*TO BE DONE*. Repeat every line of the listing below exactly, minus the pictures.
[BEGIN DATASET EXCERPT]
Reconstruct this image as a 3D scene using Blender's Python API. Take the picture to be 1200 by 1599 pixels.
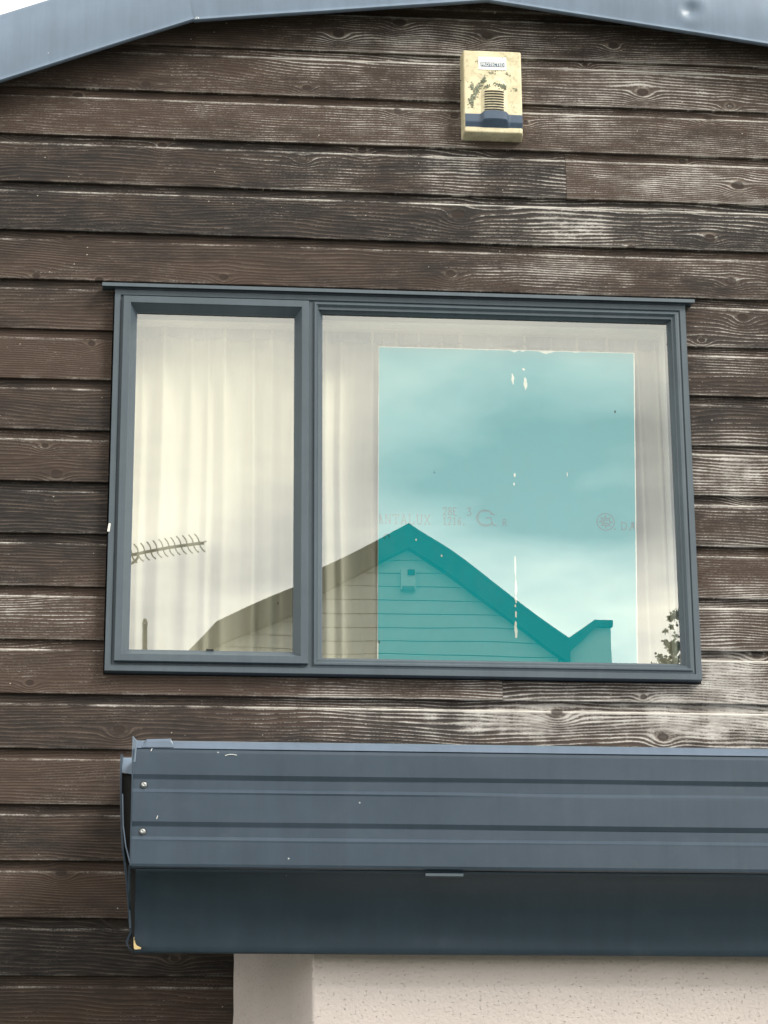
import bpy, bmesh, math, random
from mathutils import Vector, Matrix, noise as mnoise

random.seed(7)
sc = bpy.context.scene
col = sc.collection
for o in list(bpy.data.objects):
    bpy.data.objects.remove(o)

# ------------------------------------------------------------------ camera
F_PX = 4000.0
CAM = Vector((0.1554, -7.4485, 1.6))
YAW, PITCH, ROLL = 0.0915, 0.3117, -0.0067
_f = Vector((math.sin(YAW) * math.cos(PITCH), math.cos(YAW) * math.cos(PITCH), math.sin(PITCH)))
_r = Vector((math.cos(YAW), -math.sin(YAW), 0))
_u = _r.cross(_f)
RIGHT = math.cos(ROLL) * _r + math.sin(ROLL) * _u
UP = -math.sin(ROLL) * _r + math.cos(ROLL) * _u
FWD = _f
cd = bpy.data.cameras.new('camera')
cam = bpy.data.objects.new('camera', cd)
col.objects.link(cam)
cam.matrix_world = Matrix(((RIGHT.x, UP.x, -FWD.x, CAM.x), (RIGHT.y, UP.y, -FWD.y, CAM.y), (RIGHT.z, UP.z, -FWD.z, CAM.z), (0, 0, 0, 1)))
cd.sensor_fit = 'VERTICAL'
cd.sensor_height = 24
cd.lens = 24 * F_PX / 1599.0
cd.clip_start = 0.1
cd.clip_end = 2000
sc.camera = cam


def P(px, py, y):
    """the place on the vertical plane y that the photograph shows at (px, py)"""
    d = FWD * F_PX + RIGHT * (px - 600) - UP * (py - 799.5)
    t = (y - CAM.y) / d.y
    return CAM + d * t


# ------------------------------------------------------------------ sky and sun
SUN_EL, SUN_AZ = math.radians(40), math.radians(50)      # azimuth from the wall's normal towards the right
sun_dir = Vector((math.sin(SUN_AZ) * math.cos(SUN_EL), -math.cos(SUN_AZ) * math.cos(SUN_EL), math.sin(SUN_EL)))
w = bpy.data.worlds.new('World')
sc.world = w
w.use_nodes = True
nt = w.node_tree
nt.nodes.clear()


def N(tree, kind, **kw):
    n = tree.nodes.new(kind)
    for k, v in kw.items():
        setattr(n, k, v)
    return n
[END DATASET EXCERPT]
*RESULT BELOW*.
Reconstruct this image as a 3D scene using Blender's Python API. Take the picture to be 1200 by 1599 pixels.
import bpy, bmesh, math, random
from mathutils import Vector, Matrix, noise as mnoise

random.seed(7)
sc = bpy.context.scene
col = sc.collection
for o in list(bpy.data.objects):
    bpy.data.objects.remove(o)

# ------------------------------------------------------------------ camera
F_PX = 4000.0
CAM = Vector((0.1554, -7.4485, 1.6))
YAW, PITCH, ROLL = 0.0915, 0.3117, -0.0067
_f = Vector((math.sin(YAW) * math.cos(PITCH), math.cos(YAW) * math.cos(PITCH), math.sin(PITCH)))
_r = Vector((math.cos(YAW), -math.sin(YAW), 0))
_u = _r.cross(_f)
RIGHT = math.cos(ROLL) * _r + math.sin(ROLL) * _u
UP = -math.sin(ROLL) * _r + math.cos(ROLL) * _u
FWD = _f
cd = bpy.data.cameras.new('camera')
cam = bpy.data.objects.new('camera', cd)
col.objects.link(cam)
cam.matrix_world = Matrix(((RIGHT.x, UP.x, -FWD.x, CAM.x), (RIGHT.y, UP.y, -FWD.y, CAM.y), (RIGHT.z, UP.z, -FWD.z, CAM.z), (0, 0, 0, 1)))
cd.sensor_fit = 'VERTICAL'
cd.sensor_height = 24
cd.lens = 24 * F_PX / 1599.0
cd.clip_start = 0.1
cd.clip_end = 2000
sc.camera = cam


def P(px, py, y):
    """the place on the vertical plane y that the photograph shows at (px, py)"""
    d = FWD * F_PX + RIGHT * (px - 600) - UP * (py - 799.5)
    t = (y - CAM.y) / d.y
    return CAM + d * t


# ------------------------------------------------------------------ sky and sun
SUN_EL, SUN_AZ = math.radians(40), math.radians(50)      # azimuth from the wall's normal towards the right
sun_dir = Vector((math.sin(SUN_AZ) * math.cos(SUN_EL), -math.cos(SUN_AZ) * math.cos(SUN_EL), math.sin(SUN_EL)))
w = bpy.data.worlds.new('World')
sc.world = w
w.use_nodes = True
nt = w.node_tree
nt.nodes.clear()


def N(tree, kind, **kw):
    n = tree.nodes.new(kind)
    for k, v in kw.items():
        setattr(n, k, v)
    return n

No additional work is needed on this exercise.